[start of SOURCE MATERIAL]

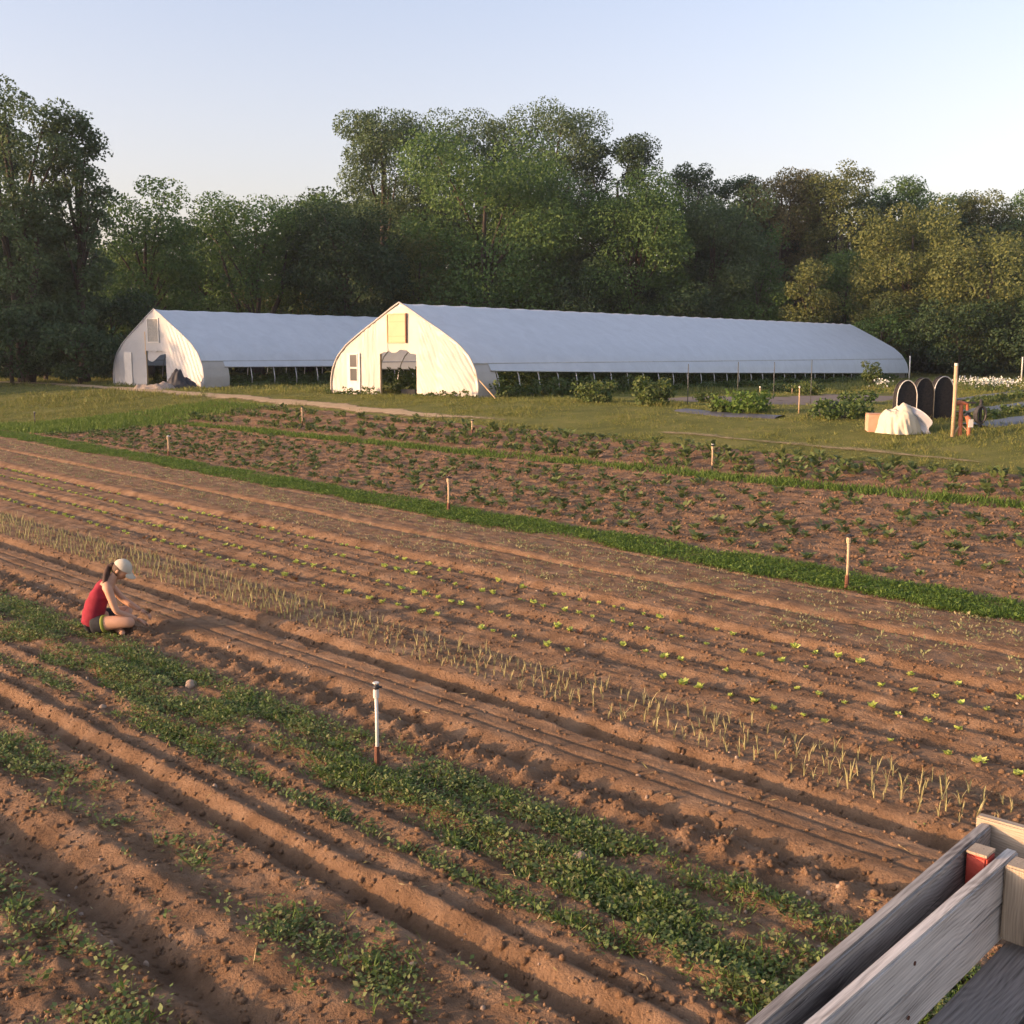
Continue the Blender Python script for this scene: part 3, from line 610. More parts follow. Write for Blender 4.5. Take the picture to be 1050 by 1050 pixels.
tag(np_mesh('woods', np.concatenate(VV), np.concatenate(FF), PAL['dark']), 'dark mass of woodland and underbrush behind the single trees', 'woods', kind='stuff')

# ---------------------------------------------------------------- greenhouses
GX, GL = np.array([.761, -.649]), np.array([.649, .761])          # across and along
PR = np.array([(-4.9, 0), (-4.93, .6), (-4.78, 1.2), (-4.42, 1.8), (-3.72, 2.38), (-2.65, 2.97), (-1.6, 3.5), (-.5, 4.07), (0, 4.3), (.5, 4.07), (1.6, 3.5), (2.65, 2.97), (3.72, 2.38), (4.42, 1.8), (4.78, 1.2), (4.93, .6), (4.9, 0)])
def prof_pts(n=48):
    s = np.r_[0, np.cumsum(np.linalg.norm(np.diff(PR, axis=0), axis=1))]; q = np.linspace(0, s[-1], n + 1)
    return np.stack([np.interp(q, s, PR[:, 0]), np.interp(q, s, PR[:, 1])], -1)
def top_at(x): return np.interp(x, PR[1:-1, 0], PR[1:-1, 1])
def end_wall(root, y, openings, zs, name, folds, m, seed, step=.07):
    """sheeted end wall standing under the arch, open where the openings are"""
    xs = np.unique(np.round(np.concatenate([np.arange(-4.9, 4.901, step)] + [np.array([o[0], o[1]]) for o in openings]), 3)); b = MB()
    def dy(x, z):
        f = .0
        for x0, x1, k, amp in folds:
            w = np.clip(np.minimum(x - x0, x1 - x) / .15, 0, 1); f = f + w * amp * np.sin((x * 1.0 + z * k) * 17 + 2.5 * fbm(np.atleast_1d(x * 1.1), np.atleast_1d(z * 1.3), seed, 2)[0])
        return f + .05 * fbm(np.atleast_1d(x * .9), np.atleast_1d(z * .7), seed + 3, 3)[0]
    nz = 36
    for x0, x1 in zip(xs[:-1], xs[1:]):
        if x1 - x0 < 1e-4: continue
        xm = (x0 + x1) / 2; lo = [0., 0.]
        for o in openings:
            if o[0] - 1e-4 < xm < o[1] + 1e-4: lo = [o[2] + o[3] * fbm(np.array([x * 2.2]), np.array([3.3]), seed, 3)[0] for x in (x0, x1)]
        v = []
        for x, l in ((x0, lo[0]), (x1, lo[1])):
            for z in np.linspace(l, top_at(x) * zs, nz): v.append((x, y + dy(x, z), z))
        b.add(v, [(i, nz + i, nz + i + 1, i + 1) for i in range(nz - 1)])
    me = b.build(name, m, root, True)
    bm = bmesh.new(); bm.from_mesh(me.data); bmesh.ops.remove_doubles(bm, verts=bm.verts, dist=.002); bm.to_mesh(me.data); bm.free()
    return me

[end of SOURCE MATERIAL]

▸ WHAT YOU HAVE TO DO:
Starting at the top of the listing above, please restate word for word each line up to and including the one that holds "trees', 'woods', kind='stuff')", omitting every image.

▸ THE OUTPUT:
Continue the Blender Python script for this scene: part 3, from line 610. More parts follow. Write for Blender 4.5. Take the picture to be 1050 by 1050 pixels.
tag(np_mesh('woods', np.concatenate(VV), np.concatenate(FF), PAL['dark']), 'dark mass of woodland and underbrush behind the single trees', 'woods', kind='stuff')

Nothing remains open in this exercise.